Economy

Volkswagen Q1 profit plunges 37% as China demand falters, costs surge

Auto giant cites EV battery expenses, EU overcapacity, and geopolitical risks

Gokhan Ergocun  | 30.04.2025 - Update : 30.04.2025
Volkswagen Q1 profit plunges 37% as China demand falters, costs surge

ISTANBUL

 German auto giant Volkswagen Group reported a sharp 37% drop in operating profit in the first quarter of 2025, citing weakening demand in China, rising costs, and overcapacity at European factories, despite a modest uptick in sales revenue.

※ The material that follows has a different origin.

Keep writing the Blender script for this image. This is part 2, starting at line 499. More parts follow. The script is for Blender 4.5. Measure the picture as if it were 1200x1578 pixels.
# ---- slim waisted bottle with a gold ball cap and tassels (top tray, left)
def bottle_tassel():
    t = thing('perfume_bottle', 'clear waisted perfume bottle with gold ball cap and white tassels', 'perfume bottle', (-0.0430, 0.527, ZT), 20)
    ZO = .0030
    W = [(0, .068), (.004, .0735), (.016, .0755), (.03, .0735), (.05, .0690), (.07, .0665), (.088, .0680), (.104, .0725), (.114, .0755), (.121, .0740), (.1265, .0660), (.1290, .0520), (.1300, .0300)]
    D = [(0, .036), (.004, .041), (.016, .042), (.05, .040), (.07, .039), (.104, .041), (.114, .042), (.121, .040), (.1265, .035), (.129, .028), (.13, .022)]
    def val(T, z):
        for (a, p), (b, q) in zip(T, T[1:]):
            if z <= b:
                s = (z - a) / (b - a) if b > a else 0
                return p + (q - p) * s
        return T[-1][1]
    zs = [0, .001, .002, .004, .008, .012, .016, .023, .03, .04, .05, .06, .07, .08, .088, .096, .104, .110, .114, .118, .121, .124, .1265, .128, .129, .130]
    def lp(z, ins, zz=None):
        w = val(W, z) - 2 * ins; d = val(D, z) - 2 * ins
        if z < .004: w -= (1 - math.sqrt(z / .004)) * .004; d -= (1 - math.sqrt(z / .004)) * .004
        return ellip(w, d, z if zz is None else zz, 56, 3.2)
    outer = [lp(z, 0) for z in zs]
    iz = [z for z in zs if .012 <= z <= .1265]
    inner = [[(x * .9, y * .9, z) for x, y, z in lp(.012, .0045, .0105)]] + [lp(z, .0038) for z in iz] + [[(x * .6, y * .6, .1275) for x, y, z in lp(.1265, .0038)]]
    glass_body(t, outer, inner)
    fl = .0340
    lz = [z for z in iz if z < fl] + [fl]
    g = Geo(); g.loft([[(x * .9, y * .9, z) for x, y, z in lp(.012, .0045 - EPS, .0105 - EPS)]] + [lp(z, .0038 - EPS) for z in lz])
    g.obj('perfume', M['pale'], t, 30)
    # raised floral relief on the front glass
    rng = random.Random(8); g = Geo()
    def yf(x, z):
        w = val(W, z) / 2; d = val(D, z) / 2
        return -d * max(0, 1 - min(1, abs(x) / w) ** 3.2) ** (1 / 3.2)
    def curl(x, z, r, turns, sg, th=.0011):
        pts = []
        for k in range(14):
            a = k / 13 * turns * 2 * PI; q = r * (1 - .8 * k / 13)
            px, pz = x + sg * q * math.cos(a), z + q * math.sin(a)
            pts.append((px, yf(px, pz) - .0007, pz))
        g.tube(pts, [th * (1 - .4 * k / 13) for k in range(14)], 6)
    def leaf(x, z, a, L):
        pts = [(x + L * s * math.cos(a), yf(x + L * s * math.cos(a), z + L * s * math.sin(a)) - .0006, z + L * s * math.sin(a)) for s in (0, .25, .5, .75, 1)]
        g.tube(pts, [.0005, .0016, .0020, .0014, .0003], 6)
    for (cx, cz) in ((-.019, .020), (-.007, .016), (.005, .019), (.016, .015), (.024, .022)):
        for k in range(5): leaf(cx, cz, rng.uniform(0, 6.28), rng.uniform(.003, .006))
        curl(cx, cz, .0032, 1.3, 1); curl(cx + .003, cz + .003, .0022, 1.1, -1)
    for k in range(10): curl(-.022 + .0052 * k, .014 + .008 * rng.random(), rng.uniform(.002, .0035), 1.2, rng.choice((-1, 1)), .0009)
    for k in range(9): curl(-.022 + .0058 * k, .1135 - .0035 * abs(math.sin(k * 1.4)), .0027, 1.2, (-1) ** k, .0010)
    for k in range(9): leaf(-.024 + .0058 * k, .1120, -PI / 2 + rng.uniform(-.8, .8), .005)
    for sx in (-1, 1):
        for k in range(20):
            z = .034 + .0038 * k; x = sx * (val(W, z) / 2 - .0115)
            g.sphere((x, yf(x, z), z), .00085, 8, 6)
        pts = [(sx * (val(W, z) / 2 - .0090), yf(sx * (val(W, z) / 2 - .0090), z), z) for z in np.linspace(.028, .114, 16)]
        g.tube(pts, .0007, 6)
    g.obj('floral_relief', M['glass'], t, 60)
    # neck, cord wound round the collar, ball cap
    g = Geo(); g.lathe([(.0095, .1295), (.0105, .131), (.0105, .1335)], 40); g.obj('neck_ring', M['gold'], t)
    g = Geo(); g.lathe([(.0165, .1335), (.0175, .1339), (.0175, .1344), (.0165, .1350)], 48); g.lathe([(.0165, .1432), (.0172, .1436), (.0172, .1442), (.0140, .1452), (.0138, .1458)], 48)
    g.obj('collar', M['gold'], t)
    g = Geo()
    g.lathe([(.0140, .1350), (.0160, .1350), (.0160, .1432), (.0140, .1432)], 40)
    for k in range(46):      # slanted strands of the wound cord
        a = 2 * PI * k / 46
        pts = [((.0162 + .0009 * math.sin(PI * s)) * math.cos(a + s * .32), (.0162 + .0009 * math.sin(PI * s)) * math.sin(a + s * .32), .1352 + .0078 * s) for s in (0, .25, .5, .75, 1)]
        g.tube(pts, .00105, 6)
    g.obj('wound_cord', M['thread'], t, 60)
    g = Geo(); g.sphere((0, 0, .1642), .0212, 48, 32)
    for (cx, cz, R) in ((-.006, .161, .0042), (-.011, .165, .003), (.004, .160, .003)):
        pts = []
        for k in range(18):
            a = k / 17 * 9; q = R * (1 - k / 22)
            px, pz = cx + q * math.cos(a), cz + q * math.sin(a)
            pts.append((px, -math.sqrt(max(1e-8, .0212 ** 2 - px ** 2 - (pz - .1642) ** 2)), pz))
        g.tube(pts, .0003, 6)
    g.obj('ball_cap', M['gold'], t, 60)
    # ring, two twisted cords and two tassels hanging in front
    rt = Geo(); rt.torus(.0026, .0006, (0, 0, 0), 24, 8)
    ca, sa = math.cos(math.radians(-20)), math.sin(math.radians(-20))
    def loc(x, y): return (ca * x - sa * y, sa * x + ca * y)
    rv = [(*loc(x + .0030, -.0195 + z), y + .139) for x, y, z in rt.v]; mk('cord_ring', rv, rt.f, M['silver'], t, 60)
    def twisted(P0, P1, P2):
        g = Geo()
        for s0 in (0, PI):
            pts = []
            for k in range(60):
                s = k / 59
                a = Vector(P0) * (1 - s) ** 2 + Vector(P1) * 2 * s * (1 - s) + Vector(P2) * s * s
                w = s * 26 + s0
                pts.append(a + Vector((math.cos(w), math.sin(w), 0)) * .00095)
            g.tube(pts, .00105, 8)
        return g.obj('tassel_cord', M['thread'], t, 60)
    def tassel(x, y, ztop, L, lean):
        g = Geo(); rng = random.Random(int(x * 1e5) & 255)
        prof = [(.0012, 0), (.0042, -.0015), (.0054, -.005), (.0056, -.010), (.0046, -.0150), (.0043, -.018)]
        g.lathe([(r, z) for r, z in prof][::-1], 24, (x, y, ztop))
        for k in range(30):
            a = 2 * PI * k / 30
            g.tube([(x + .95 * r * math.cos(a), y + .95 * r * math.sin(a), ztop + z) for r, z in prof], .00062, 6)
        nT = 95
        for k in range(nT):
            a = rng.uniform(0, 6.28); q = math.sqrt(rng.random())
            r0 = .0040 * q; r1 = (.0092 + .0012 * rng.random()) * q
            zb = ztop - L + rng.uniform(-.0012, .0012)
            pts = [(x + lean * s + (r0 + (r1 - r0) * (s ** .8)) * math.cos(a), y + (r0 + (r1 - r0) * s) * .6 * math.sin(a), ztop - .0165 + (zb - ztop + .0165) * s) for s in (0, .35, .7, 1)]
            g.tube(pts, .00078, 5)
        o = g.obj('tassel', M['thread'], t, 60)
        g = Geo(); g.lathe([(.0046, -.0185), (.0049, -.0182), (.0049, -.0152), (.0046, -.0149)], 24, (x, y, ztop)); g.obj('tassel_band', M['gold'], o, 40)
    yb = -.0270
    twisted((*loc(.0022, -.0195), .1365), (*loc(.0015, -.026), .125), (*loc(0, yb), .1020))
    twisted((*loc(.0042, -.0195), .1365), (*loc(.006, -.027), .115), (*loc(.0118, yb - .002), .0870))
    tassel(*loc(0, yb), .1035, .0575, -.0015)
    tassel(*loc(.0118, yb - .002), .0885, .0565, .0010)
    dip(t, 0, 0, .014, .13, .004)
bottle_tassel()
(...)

The group, which owns brands including Audi, Bugatti, Seat, Skoda, and Porsche, said sales revenue increased 2.8% year-on-year to €77.56 billion, driven by higher vehicle sales outside China.

However, operating profit slid to €2.87 billion, while net profit plunged 40.6% to €2.2 billion. Pre-tax profit also dropped 40% to €3.1 billion.

Volkswagen attributed the earnings decline to restructuring expenses, increased battery costs for electric vehicles, and declining sales in China, its largest market.

The challenges will arise in particular from an environment characterized by political uncertainty, increased trade restrictions and geopolitical tensions, raise competition, volatile commodity, energy and currency markets, and tighter requirements on emissions, VW said in a statement.

Despite the headwinds, vehicle deliveries rose 0.9% year-on-year to 2.1 million units in the January–March period.